Brett Zamir brettz9 at yahoo.com
Sun Sep 5 12:32:11 PDT 2010


  Templates in XQuery
  On 9/5/2010 5:22 AM, Martin Probst wrote:
>> There really is a practical and philosophical problem with 2 "competing" XML
>> transformation languages (and yes I 'dare' say xquery is a transformation
>> language).
> I wouldn't agree. To me, XQuery is an XML aggregation language. I
> never do any significant XML transformation work using XQuery.

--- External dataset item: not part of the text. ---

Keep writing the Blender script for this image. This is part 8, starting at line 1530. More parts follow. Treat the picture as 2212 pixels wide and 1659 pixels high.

Outside of the important omission of templates or the handful of 
features from XSL which have no equivalents in XQuery, what 
transformation feature of XSL cannot be expressed in XQuery and more 
succinctly so?

For coders like myself who like to use light-weight programming tools 
without auto-complete on, I find XSL very cumbersome; there's nothing 
wrong with the processing, it's the syntax.  With XQuery, you don't have 
to type namespace prefixes like "xsl:" everywhere for example, as you're 
working with a different syntax. And it's much clearer to read XQuery 
where you can see at a glance what part is output XML and what part is 
processing language. I think this clear visual distinction explains the 
popularity of say templating languages like Smarty in PHP over strictly 
XML-based ones, despite some of the latter's admitted inherent advantages.

Discussions about the "right tool for the job" pertain more to existing 
implementations, rather than language design (and even for 
implementations I see this phrase often over-applied). And as far as the 
consequences for such a proposed change on implementations, while it 
could be handy for the likes of XML databases retooling themselves to 
allow complete transformations via XSL-style templating, by suggesting 
it as an optional feature, I'd be more hoping existing XSL 
implementations could allow swapping of their parsing layer (if it can 
indeed be that simple), giving XQuery syntax as an option, rather than 
forcing existing XQuery implementations to start supporting the 
push-based processing of templates).

This is not to say there is not a valid basis of a best practice 
discussion weighing the value of relying on transformational constructs 
like templates vs. targeted constructs like for...in (or for-each) in 
different contexts, as these are indeed different "tools" suited for 
different situations, but XSL already offers both types, and I see no 
reason why XQuery could not, as a syntax, do the same.